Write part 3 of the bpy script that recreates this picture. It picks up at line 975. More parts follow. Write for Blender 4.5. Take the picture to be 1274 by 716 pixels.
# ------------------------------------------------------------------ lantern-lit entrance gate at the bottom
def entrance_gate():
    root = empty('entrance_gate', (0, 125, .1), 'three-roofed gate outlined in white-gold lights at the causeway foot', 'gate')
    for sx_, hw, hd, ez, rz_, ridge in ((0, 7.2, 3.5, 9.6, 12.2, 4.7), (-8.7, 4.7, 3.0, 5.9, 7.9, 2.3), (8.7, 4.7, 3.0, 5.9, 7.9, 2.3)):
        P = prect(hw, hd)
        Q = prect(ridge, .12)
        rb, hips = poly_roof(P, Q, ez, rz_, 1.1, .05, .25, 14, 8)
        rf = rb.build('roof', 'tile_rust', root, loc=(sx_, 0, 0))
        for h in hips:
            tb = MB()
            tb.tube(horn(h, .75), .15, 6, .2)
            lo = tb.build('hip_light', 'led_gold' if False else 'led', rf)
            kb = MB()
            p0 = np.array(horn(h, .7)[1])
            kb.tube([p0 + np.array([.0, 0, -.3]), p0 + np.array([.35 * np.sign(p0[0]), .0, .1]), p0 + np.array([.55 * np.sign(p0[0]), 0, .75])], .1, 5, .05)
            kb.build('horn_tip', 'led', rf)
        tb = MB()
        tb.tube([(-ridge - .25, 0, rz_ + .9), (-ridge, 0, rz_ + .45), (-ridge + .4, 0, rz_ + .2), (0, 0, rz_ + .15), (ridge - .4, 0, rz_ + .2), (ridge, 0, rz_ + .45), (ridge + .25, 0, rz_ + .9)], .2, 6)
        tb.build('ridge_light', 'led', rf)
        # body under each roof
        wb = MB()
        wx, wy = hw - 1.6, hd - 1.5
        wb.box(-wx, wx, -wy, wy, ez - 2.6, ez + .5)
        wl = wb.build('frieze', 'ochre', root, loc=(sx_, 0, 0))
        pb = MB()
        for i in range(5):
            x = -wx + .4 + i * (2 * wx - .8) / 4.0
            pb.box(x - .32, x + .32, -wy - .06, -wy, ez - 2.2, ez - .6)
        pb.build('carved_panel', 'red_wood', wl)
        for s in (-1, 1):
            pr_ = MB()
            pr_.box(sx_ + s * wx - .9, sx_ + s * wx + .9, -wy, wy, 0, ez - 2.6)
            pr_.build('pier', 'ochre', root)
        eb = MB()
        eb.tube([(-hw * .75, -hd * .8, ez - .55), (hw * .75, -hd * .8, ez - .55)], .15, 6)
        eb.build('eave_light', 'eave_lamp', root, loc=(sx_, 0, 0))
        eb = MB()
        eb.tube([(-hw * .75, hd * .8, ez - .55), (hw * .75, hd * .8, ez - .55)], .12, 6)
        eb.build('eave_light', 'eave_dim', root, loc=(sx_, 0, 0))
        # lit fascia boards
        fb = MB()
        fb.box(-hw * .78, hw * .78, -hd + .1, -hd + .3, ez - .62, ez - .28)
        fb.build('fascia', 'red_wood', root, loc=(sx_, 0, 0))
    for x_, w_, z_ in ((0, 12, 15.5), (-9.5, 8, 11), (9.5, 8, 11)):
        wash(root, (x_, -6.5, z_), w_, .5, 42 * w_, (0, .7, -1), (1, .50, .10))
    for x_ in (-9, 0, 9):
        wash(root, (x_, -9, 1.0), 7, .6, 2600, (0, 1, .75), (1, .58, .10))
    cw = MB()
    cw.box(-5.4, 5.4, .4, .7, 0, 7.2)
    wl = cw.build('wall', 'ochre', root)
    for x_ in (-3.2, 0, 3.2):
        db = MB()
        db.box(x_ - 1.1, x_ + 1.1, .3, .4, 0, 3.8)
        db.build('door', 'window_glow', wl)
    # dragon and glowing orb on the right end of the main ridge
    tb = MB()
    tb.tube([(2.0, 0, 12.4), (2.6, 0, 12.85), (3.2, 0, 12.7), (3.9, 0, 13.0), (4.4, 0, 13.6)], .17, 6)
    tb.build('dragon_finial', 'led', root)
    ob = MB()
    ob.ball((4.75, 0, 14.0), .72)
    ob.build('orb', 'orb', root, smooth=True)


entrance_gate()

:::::

### TASK PROMPT:
Write out the full listing, keeping every line exactly as it is.

### FULL RESPONSE:
Write part 3 of the bpy script that recreates this picture. It picks up at line 975. More parts follow. Write for Blender 4.5. Take the picture to be 1274 by 716 pixels.
# ------------------------------------------------------------------ lantern-lit entrance gate at the bottom
def entrance_gate():
    root = empty('entrance_gate', (0, 125, .1), 'three-roofed gate outlined in white-gold lights at the causeway foot', 'gate')
    for sx_, hw, hd, ez, rz_, ridge in ((0, 7.2, 3.5, 9.6, 12.2, 4.7), (-8.7, 4.7, 3.0, 5.9, 7.9, 2.3), (8.7, 4.7, 3.0, 5.9, 7.9, 2.3)):
        P = prect(hw, hd)
        Q = prect(ridge, .12)
        rb, hips = poly_roof(P, Q, ez, rz_, 1.1, .05, .25, 14, 8)
        rf = rb.build('roof', 'tile_rust', root, loc=(sx_, 0, 0))
        for h in hips:
            tb = MB()
            tb.tube(horn(h, .75), .15, 6, .2)
            lo = tb.build('hip_light', 'led_gold' if False else 'led', rf)
            kb = MB()
            p0 = np.array(horn(h, .7)[1])
            kb.tube([p0 + np.array([.0, 0, -.3]), p0 + np.array([.35 * np.sign(p0[0]), .0, .1]), p0 + np.array([.55 * np.sign(p0[0]), 0, .75])], .1, 5, .05)
            kb.build('horn_tip', 'led', rf)
        tb = MB()
        tb.tube([(-ridge - .25, 0, rz_ + .9), (-ridge, 0, rz_ + .45), (-ridge + .4, 0, rz_ + .2), (0, 0, rz_ + .15), (ridge - .4, 0, rz_ + .2), (ridge, 0, rz_ + .45), (ridge + .25, 0, rz_ + .9)], .2, 6)
        tb.build('ridge_light', 'led', rf)
        # body under each roof
        wb = MB()
        wx, wy = hw - 1.6, hd - 1.5
        wb.box(-wx, wx, -wy, wy, ez - 2.6, ez + .5)
        wl = wb.build('frieze', 'ochre', root, loc=(sx_, 0, 0))
        pb = MB()
        for i in range(5):
            x = -wx + .4 + i * (2 * wx - .8) / 4.0
            pb.box(x - .32, x + .32, -wy - .06, -wy, ez - 2.2, ez - .6)
        pb.build('carved_panel', 'red_wood', wl)
        for s in (-1, 1):
            pr_ = MB()
            pr_.box(sx_ + s * wx - .9, sx_ + s * wx + .9, -wy, wy, 0, ez - 2.6)
            pr_.build('pier', 'ochre', root)
        eb = MB()
        eb.tube([(-hw * .75, -hd * .8, ez - .55), (hw * .75, -hd * .8, ez - .55)], .15, 6)
        eb.build('eave_light', 'eave_lamp', root, loc=(sx_, 0, 0))
        eb = MB()
        eb.tube([(-hw * .75, hd * .8, ez - .55), (hw * .75, hd * .8, ez - .55)], .12, 6)
        eb.build('eave_light', 'eave_dim', root, loc=(sx_, 0, 0))
        # lit fascia boards
        fb = MB()
        fb.box(-hw * .78, hw * .78, -hd + .1, -hd + .3, ez - .62, ez - .28)
        fb.build('fascia', 'red_wood', root, loc=(sx_, 0, 0))
    for x_, w_, z_ in ((0, 12, 15.5), (-9.5, 8, 11), (9.5, 8, 11)):
        wash(root, (x_, -6.5, z_), w_, .5, 42 * w_, (0, .7, -1), (1, .50, .10))
    for x_ in (-9, 0, 9):
        wash(root, (x_, -9, 1.0), 7, .6, 2600, (0, 1, .75), (1, .58, .10))
    cw = MB()
    cw.box(-5.4, 5.4, .4, .7, 0, 7.2)
    wl = cw.build('wall', 'ochre', root)
    for x_ in (-3.2, 0, 3.2):
        db = MB()
        db.box(x_ - 1.1, x_ + 1.1, .3, .4, 0, 3.8)
        db.build('door', 'window_glow', wl)
    # dragon and glowing orb on the right end of the main ridge
    tb = MB()
    tb.tube([(2.0, 0, 12.4), (2.6, 0, 12.85), (3.2, 0, 12.7), (3.9, 0, 13.0), (4.4, 0, 13.6)], .17, 6)
    tb.build('dragon_finial', 'led', root)
    ob = MB()
    ob.ball((4.75, 0, 14.0), .72)
    ob.build('orb', 'orb', root, smooth=True)


entrance_gate()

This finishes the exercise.